A member of the ruling government and Member of Parliament for New Juaben South, Dr. Mark Assibey-Yeboah, has stated that the government’s priority in the first six months will be to stabilise the macro-economic environment.

“It is our desire to control inflation, our debt stock is growing; we can’t keep on borrowing, we have to restructure some of the debt so that it gives us some fiscal space to operate within,” told the B&FT.

“So, early days, we will be looking at restructuring the debt, trying to stabilise the currency. At least, if it stays stable it helps in business planning and the cost of borrowing – interest rate – has been going up… so the main goal, initially, is to stabilise the macro economic environment.”

Akufo-Addo defeated John Dramani Mahama in elections last month and assumed office on Saturday, pledging to cut taxes to boost the ailing economy while protecting the public purse.

The New Patriotic Party (NPP) now makes up the majority in parliament, with 169 members as against 106 seats for the minority National Democratic Party(NDC).

President Akufo-Addo is seeking to act fast to deliver on his campaign promise to create jobs, restore rapid growth, build a dam in every village and a factory in every district if he is to satisfy an electorate eager for improved livelihoods.

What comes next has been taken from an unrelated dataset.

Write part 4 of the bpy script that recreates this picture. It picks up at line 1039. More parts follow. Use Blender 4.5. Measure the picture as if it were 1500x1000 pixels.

“It is key for all others to kick in, the deficit was huge for 2016, the government part in an election once again, we are into the 9percent range, so all of these hasn’t given us enough space for us to start rolling out our ambitious programmes, so what we will do initially is to stabilize the macro economy then you create some space by restructuring your debt, then with that space you can start doing your programmes of 1 factory ,I village 1 dam, $1million  for constituency and others.”

For the MP for New Juben, there is the need to change the law regulating the Ghana Infrastructure Investment Fund(GIIF), and applied to the needed areas.

World Bank data reveals that Ghana’s economy grew by 4.9% during the first quarter 2016, higher than the 4.1% realised during the same period in 2015, supported by the strong services sector performance.

However, overall Gross Domestic Product (GDP) growth for 2016 could be below the 3.9% growth in 2015 due to production problems in the oil sector. After lingering above 18%, the inflation rate fell to 16.7%  in July 2016—the lowest since March of 2015, reflecting the stable cedi and the maintenance of the tight monetary policy stance.

The GDP growth rate is expected to reach around 7.5% by 2018, assuming that the fiscal consolidation programme remains on track and technical problems in the oil and gas sector are resolved.